"A bridge specifically designed to carry high volumes of both cyclists and pedestrians will be a first for central London and poses a complex set of architectural, engineering and transport challenges. The design also has to win hearts and minds so form is just as important as function. This bridge will be a valuable additional to our transport network as well as a thing of beauty that is worthy of its location at the centre of a world city."

Cllr Ravi Govindia, Leader, Wandsworth Council


The bridge would close the biggest gap between existing river crossings in central London reducing journey times for pedestrians and cyclists.

London’s population is at an all-time high and growing, putting immense pressure on transport networks including the existing river crossings. The distance between Vauxhall Bridge and Chelsea Bridge is more than double the average gap between river crossings in Central London. TfL identified the need for a bridge and it is in the London Plan. TfL estimates 18,000 people would cross the bridge each day, easing the pressure on existing crossings and encouraging healthy, active transport choices.

The new north-south link would support the rapid economic and housing growth in Nine Elms and Vauxhall facilitating access to the new tube stations and town centres taking shape south of the river as well as new and existing parks and cultural attractions on both sides.

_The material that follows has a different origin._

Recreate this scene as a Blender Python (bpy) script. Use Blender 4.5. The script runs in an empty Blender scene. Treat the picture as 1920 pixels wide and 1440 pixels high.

This fast changing district will deliver 25,000 new jobs, 20,000 new homes and billions in GDP growth as a new commercial hub takes shape.

A number of location options along this stretch of the Thames are currently being explored.


TfL has established the need for a pedestrian and cycle only bridge in central London, promoting sustainable transport alternatives and reducing impacts on air quality.

As part of the next generation of new cycle and pedestrian bridges, including Jubilee Bridge and Rotherhithe Bridge, the Nine Elms Pimlico Bridge will:

  • help to meet rising transport demand;
  • provide a better journey experience for users having been designed specifically to meet the needs pedestrians and cyclists; and,
  • encourage sustainable, zero-emission forms of travel in the interests of improving air quality.


Making a positive contribution to the urban landscape, designed to become a new landmark for the whole of London, encourage movement and legible, high quality, inclusive public spaces.

Led by Danish practice, Bystrup, the design team has developed proposals for one of London’s first integrated cycle and pedestrian bridges. The design team is exploring options such as textured surfaces and recessed lighting to guide walkers and cyclists. The bridge will be visible in views of the iconic Battersea Power Station and connect the historic architecture of Pimlico with the modern developments of Nine Elms – a simple solution for a new connection in an old city.


Continuing consultation from the design competition stage, communities and stakeholders will be consulted on the proposals throughout the design development process.

A range of technical and feasibility work is being undertaken by the Design Team to inform the evolution of the proposals with further public engagement planned for 2017. The design and consultation process will focus on delivering a bridge, which in form and in function, works for everyone.


£26 million of private sector funding is identified from the development of Nine Elms and further funding options will be explored in tandem with developing a detailed design

A world-class Design Team has been selected following an international competition to deliver the bridge. Transport for London (TfL) confirms a Cost Benefit Ratio of 2:1 – well above TfL and Department for Transport minimum value for money thresholds. There is the potential to attract significant revenue in naming and image rights.